Under the quoted rule it is plain that the trial court had a convenient means at hand for correction of Instruction No. 10, but failed to exercise this right.

The related and equally important inquiry involves the method pursued by the trial court in attempting to correct an instruction given and obviously considered defective. The settled rule is that a trial court cannot communicate with the jury after submission of a cause except in open court and the presence of counsel, or at least after notice to the parties and their counsel. Osage Mercantile Co. v. Harris, 52 Okl. 78, 152 P. 408; Roark v. McCutchan, 128 Okl. 186, 261 P. 938. And compare Okla. City v. Collins-Dietz-Morris Co., 183 Okl. 264, 79 P.2d 791.

The trial court’s alteration, or amendment, of the instruction already given orally before the jury retired for deliberation was equivalent to an attempt to instruct, or communicate with the jury in the absence of counsel. Following the reported case of Hrovat v. Cleveland Ry. Co., 125 Ohio St. 67, 180 N.E. 549, 84 A.L.R. 220, there is an extensive annotation upon the trial court’s right to instruct or communicate with the jury in civil cases in absence of counsel. Included therein is Fillipon v, Albion Vein Slate Co., 250 U.S. 76, 39 S.Ct. 435, 63 L.Ed. 853, which was a negligence action. After the jury had been instructed and had retired for deliberation, the trial court answered a jury inquiry by furnishing a supplementary written instruction without calling the jury into open court. The plaintiff excepted to such action at the first opportunity. A verdict for defendant was affirmed by the circuit court. Certiorari was granted and the Supreme Court considered the question whether the supplementary instruction given in absence of the parties and without calling the jury in open court was error. .

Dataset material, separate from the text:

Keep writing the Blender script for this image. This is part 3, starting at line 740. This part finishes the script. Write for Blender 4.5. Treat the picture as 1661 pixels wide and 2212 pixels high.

The argument in defense of the trial court’s action was that no prejudice had re-*569suited under the circumstances; and, since plaintiff’s counsel was given the right to except, he could have gained nothing more by being present. In reversing the cause the Supreme Court observed:

“We entertain no doubt that the orderly conduct of a trial by jury, essential to the proper protection of the right to be heard, entitles the parties who attend for the purpose to be present in person or by counsel at all proceedings from the time the jury is impaneled until it is discharged after rendering the verdict. Where a jury has retired to consider of their verdict, and supplementary instructions are required, either because asked for by the jury or for other reasons, they ought to be given either in the presence of counsel or after notice and an opportunity to be present; and written instructions ought not to be sent to the jury without notice to counsel and an opportunity to object.
* * * * * *
“It is not correct, however, to regard the opportunity of afterwards excepting to the instruction and to the manner of giving it as equivalent to an opportunity to be present during the proceedings. To so hold would be to overlook the primary and essential function of an exception, which is to direct the mind of the trial judge to the point in which it is supposed that he has erred in law, so that he may reconsider it and change his ruling if convinced of error, and that injustice and mistrials due to inadvertent errors may thus be obviated. * * *
“And of course in jury trials erroneous rulings are presumptively injurious, especially those embodied in instructions to the jury; and they furnish ground for reversal unless it affirmatively appears that they were harmless.”

We are of the opinion the reasoning expressed above applies in the present case. The trial court had the authority to supplement the original instruction upon his own motion before permitting the jury to retire for deliberation. Finch v. American State Bank, supra. The trial court did not do this, but attempted to amend, or correct, the questioned instruction by interlineation. This was done without calling the jury’s attention to this supplementary insertion, and without counsel being advised thereof or having opportunity to object and save exception to the newly given instruction. This action, being solely between the court and the jury, was as much a private communication with the jury as though the court had voluntarily entered the jury room and given supplemental instructions in the absence of the parties and without their consent. The error in trial court’s action requires reversal of the judgment entered.

Judgment reversed and the case remanded for new trial.

DAVISON, BLACKBIRD, LAVENDER and McINERNEY, JJ., concur. JACKSON, C. J., IRWIN, V. C. J., and HODGES, J., dissent.